Moses commands the Israelites to bring the first fruit of the gifted land to the altar. The fruit is not a gift to the temple, but it should be shared among the Levites, the oppressed, the afflicted resident aliens. The alien identity of Israel is the center of their faith. They always need to remember their alien identity in Egypt. Moses needs them to remind themselves of God’s faithfulness and steadfast love when they were oppressed and afflicted resident aliens in Egypt. He commands them to offer a liturgical recitation along with their first fruits. “The recitation is confession of faith similar in form to the Christian creeds, which are also structured as narratives.”[2]
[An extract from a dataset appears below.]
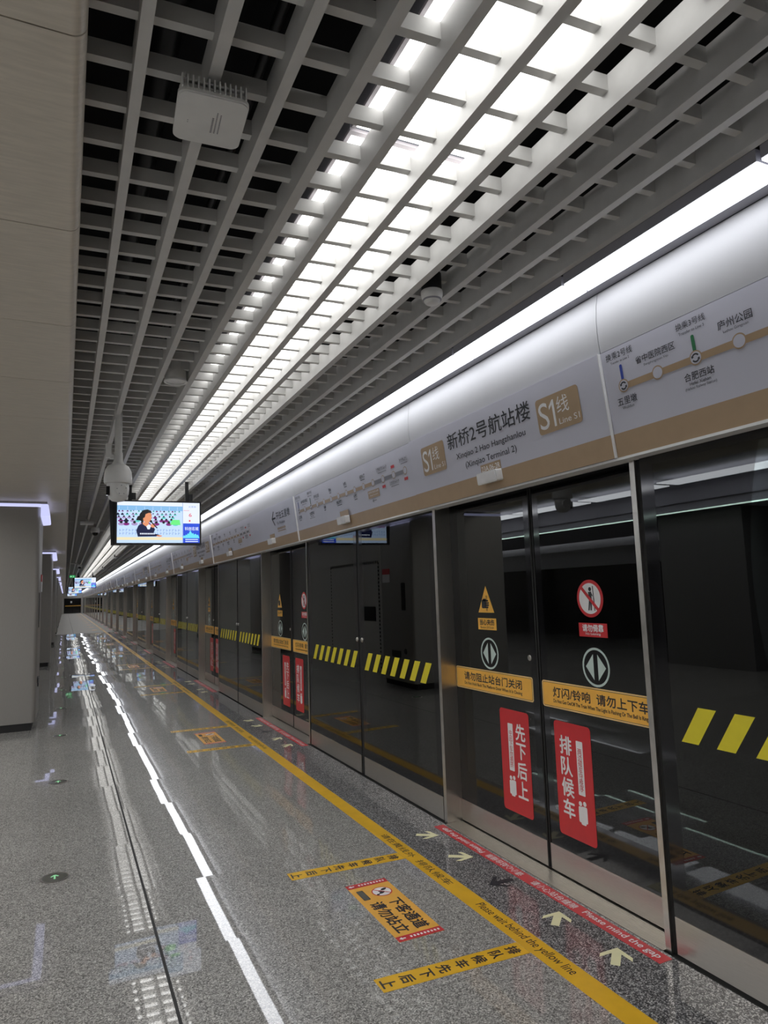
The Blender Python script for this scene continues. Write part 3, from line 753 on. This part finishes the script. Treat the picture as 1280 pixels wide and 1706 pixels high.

Because the Israelites were oppressed and afflicted resident aliens in Egypt, Moses commanded them to sympathize with the resident aliens and the Levites by sharing the bounty of the land with them. The Levites were landless Israelite tribe. They did not inherit land because God was their portion. They were dedicated priests of God. The Israelites were obligated to take care of the Levites. They also needed to support the resident aliens among them. The Israelites shared a common story with the resident aliens because they were resident aliens in Egypt. An alien in Hebrew is (gēr); Scholar K. J. Tromp summarizes the use of gēr in the Old Testament as the following:

An alien (gēr) being, ‘a man who (alone or with his family) leaves village and tribe because of war, famine, epidemic, or blood guilt and seeks shelter and residence at another place, where his right of landed property, marriage, and taking part in jurisdiction, cult and war has been curtailed.[3]

 

All of us are immigrants to this country. All of us share a common story with the new coming immigrants. All of us resonate one way or another with the story of the immigrants. This Sunday is the first Sunday of Lent. We focus on fasting and meditation. We come to worship services on Sundays and Wednesdays to be fed spiritually and contemplate on the passion of Christ. But the question is, what do you do for your afflicted neighbor when you leave the church? What do you do for the resident alien in your neighborhood after you finish meditating on the word of God? How do you express your faith? Giving up food is not the only answer. The answer is to take care of those who are powerless and disadvantaged. The Levites and the resident aliens are all over our country. How do you share the love of Jesus Christ with them? The book of Deuteronomy reminds the Israelites and us that God acts on behalf of the disadvantaged and blesses them with abundance. But God also invites us who experienced hardship and redeemed by God to act on behalf of the disadvantaged in the same way that God has acted. Jesus is inviting us to bless the afflicted resident aliens and the marginalized with abundance. This is the kind of fasting that God enjoys. Let us become agents of Jesus Christ in the world by redeeming the vulnerable and blessing the marginalized among us.

 


Oppressed [1] William Yarchin, “Commentary On Deuteronomy 26: 1-11,” Working Preacher, accessed March 8, 2019, https://www.workingpreacher.org/preaching.aspx?commentary_id=2761.

[2] Brian C. Jones, “Commentary On Deuteronomy 26: 1-11,” Working Preacher, accessed March 8, 2019, https://www.workingpreacher.org/preaching.aspx?commentary_id=3989.

[3] K. J. Tromp, “Aliens and Strangers in the Old Testament,” Vox Reformata (2011): 23.